The Lost Sheep and the Lost Coin
These simple and moving parables are incarnations of the same lesson taught in the Prodigal Son. Jesus may have told the three separately, or combined them in different ways on different occasions.
Another time, the tax-gatherers and prostitutes were all crowding around to listen to him. And the scribes grumbled, and said, “This fellow welcomes criminals and eats with them.”
And Jesus told them this parable. “What do you think: If a man has a hundred sheep and one of them strays, doesn’t he leave the ninety-nine on the hills and go looking for the one that strayed? And when he finds it, he is filled with joy, and he puts it on his shoulders and goes home and gathers his friends and neighbors and says to them, ‘Rejoice with me: I found my sheep that was lost.’
“Or if a woman has ten silver coins and loses one of them, doesn’t she light a lamp and sweep the house and keep searching until she finds it? And when she finds it, she gathers her friends and neighbors and says, ‘Rejoice with me: I found the coin that I lost.’ In just the same way, I tell you, God rejoices over one sinner who returns.”
Another time…eats with them: An editorial introduction that places the three parables in an appropriate context, since all three are attempts to make vivid for the pious what they already know: that God will always forgive the truly repentant criminal.
And the scribes grumbled: Here, for a change, Luke’s editing reflects the mind of the authentic Jesus. Unlike the “Jesus” of the later accretions, whose hackles are raised at the slightest opposition, Jesus here doesn’t take the grumbling personally. He just proceeds, compassionately and with great patience, to explain the truth to the scribes.
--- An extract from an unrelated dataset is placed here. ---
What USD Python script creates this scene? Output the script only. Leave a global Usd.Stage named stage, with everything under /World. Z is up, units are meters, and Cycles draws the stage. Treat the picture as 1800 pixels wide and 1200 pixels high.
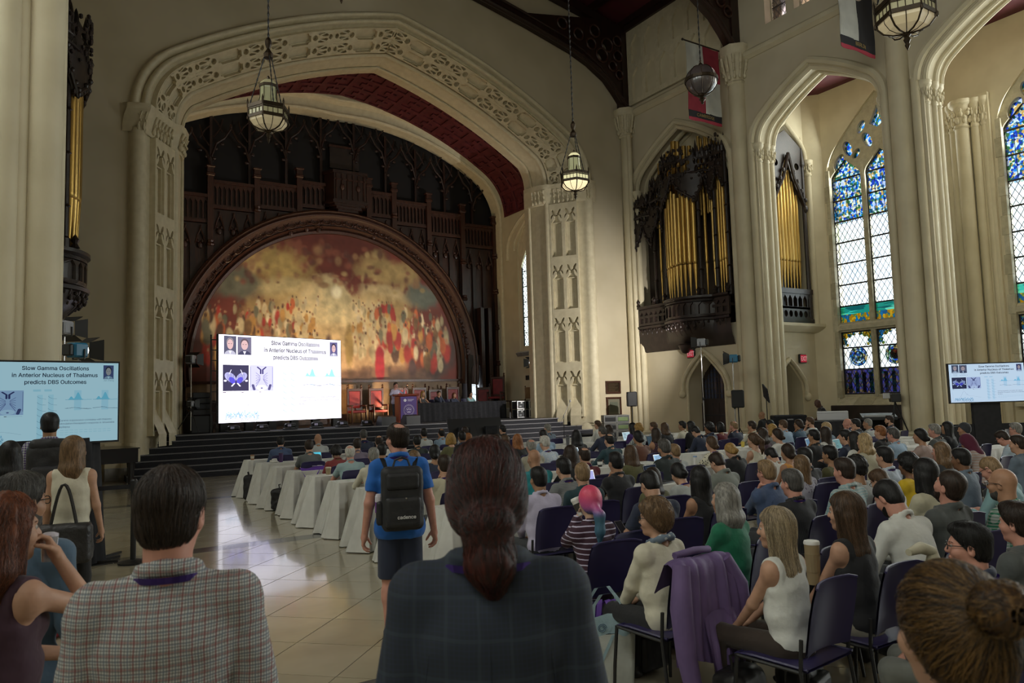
import math, random, zlib, numpy as np, trimesh, usdkit, meshkit
from pxr import Usd, UsdGeom, UsdLux, UsdShade, Gf, Sdf, Vt
from shapely.geometry import Polygon, LineString, Point, box as sbox
from shapely.ops import unary_union
from shapely import affinity
stage = Usd.Stage.CreateInMemory()
UsdGeom.SetStageUpAxis(stage, 'Z'); UsdGeom.SetStageMetersPerUnit(stage, 1.0)
W = UsdGeom.Xform.Define(stage, '/World'); stage.SetDefaultPrim(W.GetPrim())
UsdGeom.Scope.Define(stage, '/World/Looks')
# ---------------------------------------------------------------- camera, light, exposure
YAW, PITCH, ROLL, FPX, EYE = 0.5688, 0.0799, -0.02927, 1300.0, 1.85
def cam_axes():
    cy, sy = math.cos(YAW), math.sin(YAW)
    f = np.array([sy*math.cos(PITCH), cy*math.cos(PITCH), math.sin(PITCH)]); r = np.array([cy, -sy, 0]); u = np.cross(r, f)
    return r*math.cos(ROLL)+u*math.sin(ROLL), u*math.cos(ROLL)-r*math.sin(ROLL), f
_r, _u, _f = cam_axes()
cam = UsdGeom.Camera.Define(stage, '/World/camera')
M = Gf.Matrix4d(); M.SetIdentity()
for i, v in enumerate((_r, _u, -_f)): M.SetRow(i, Gf.Vec4d(*map(float, v), 0))
M.SetRow(3, Gf.Vec4d(0, 0, EYE, 1))
cam.AddTransformOp().Set(M)
cam.CreateHorizontalApertureAttr(36.0); cam.CreateVerticalApertureAttr(24.0)
cam.CreateFocalLengthAttr(36.0*FPX/1800); cam.CreateClippingRangeAttr(Gf.Vec2f(.05, 200))
cam.CreateFStopAttr(5.6); cam.CreateFocusDistanceAttr(14.0)
cam.GetPrim().CreateAttribute('exposure', Sdf.ValueTypeNames.Float).Set(-0.1)
dome = UsdLux.DomeLight.Define(stage, '/World/sky'); dome.CreateIntensityAttr(1.12); dome.CreateColorAttr(Gf.Vec3f(.86, .93, 1.0))
def rect_light(name, pos, look, w, h, power, color):
    """daylight arriving through a window, a rect as large as the window outside it"""
    l = UsdLux.RectLight.Define(stage, '/World/'+name); l.CreateWidthAttr(w); l.CreateHeightAttr(h)
    l.CreateIntensityAttr(power); l.CreateColorAttr(Gf.Vec3f(*color))
    z = -np.array(look, float); z /= np.linalg.norm(z); up = np.array([0, 0, 1.]) if abs(z[2]) < .95 else np.array([0, 1., 0])
    x = np.cross(up, z); x /= np.linalg.norm(x); y = np.cross(z, x)
    m = Gf.Matrix4d()
    for i, v in enumerate((x, y, z)): m.SetRow(i, Gf.Vec4d(*map(float, v), 0))
    m.SetRow(3, Gf.Vec4d(*map(float, pos), 1)); l.AddTransformOp().Set(m)
    return l
def spot(name, pos, target, power, color, cone=30, radius=.12):
    l = UsdLux.SphereLight.Define(stage, '/World/'+name); l.CreateRadiusAttr(radius); l.CreateIntensityAttr(power); l.CreateColorAttr(Gf.Vec3f(*color))
    s = UsdLux.ShapingAPI.Apply(l.GetPrim()); s.CreateShapingConeAngleAttr(cone); s.CreateShapingConeSoftnessAttr(.6)
    z = np.array(pos, float)-np.array(target, float); z /= np.linalg.norm(z); x = np.cross([0, 0, 1.], z); x /= np.linalg.norm(x); y = np.cross(z, x)
    m = Gf.Matrix4d()
    for i, v in enumerate((x, y, z)): m.SetRow(i, Gf.Vec4d(*map(float, v), 0))
    m.SetRow(3, Gf.Vec4d(*map(float, pos), 1)); l.AddTransformOp().Set(m)
DAY = (.96, 1.0, .92)
for i, y in enumerate((14.3, 8.4, 2.5, -3.4, -9.2)):
    rect_light('daylight_aisle_%d' % i, (24.98, y, 6.9), (-1, 0, -.12), 4.0, 10.4, 7.2 if y > 5 else 7.0, DAY)
    rect_light('daylight_far_aisle_%d' % i, (-5.2, y, 6.9), (1, 0, -.12), 4.0, 10.4, 8.0, DAY)
for i, y in enumerate((14.2, 8.4, 2.5, -3.4)):
    rect_light('daylight_clerestory_%d' % i, (21.5, y, 16.0), (-1, 0, -.3), 2.6, 3.2, 1.5, (1, .97, .92))
    rect_light('daylight_far_clerestory_%d' % i, (-1.3, y, 16.0), (1, 0, -.3), 2.6, 3.2, 1.0, DAY)
rect_light('daylight_rear', (10.4, -13.5, 6.5), (0, 1, -.15), 8, 6, 10.0, (1, .96, .88))
rect_light('daylight_stage', (18.95, 27.1, 6.8), (-1, 0, 0), 2.0, 5.0, 3.0, DAY)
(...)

one of them strays: This is the clear-minded way of seeing a wicked person: not as someone who “is” wicked, but as someone who through ignorance has lost his way.
doesn’t he leave the ninety-nine: The parable shouldn’t be read as an allegory. If we equate the shepherd with God, the parable breaks down, since God can never, even for one moment, leave the ninety-nine. (Nor can God leave the one. Even when we are lost, we are found; though only when we realize that we are lost can we begin to be found.)
when he finds it, he is filled with joy: This is the point.
I found my sheep that was lost: Luke adds a moral, “In the same way, I tell you, there will be greater joy in heaven over one sinner who repents [returns] than over ninety-nine righteous people who don’t need to repent [return].” This is like saying that more light comes through one window with a little patch wiped clean than through ninety-nine fully transparent windows. On the other hand, as John Tarrant points out, “One repentant sinner’s joy fills the whole universe; there is nothing greater because there is nothing else.”
silver coins: Literally, “drachmas.” A drachma was worth slightly less than a denarius.
God rejoices over one sinner who returns: To be more precise, we have to change metaphors. God is here a mirror reflecting the joy of the person who is found.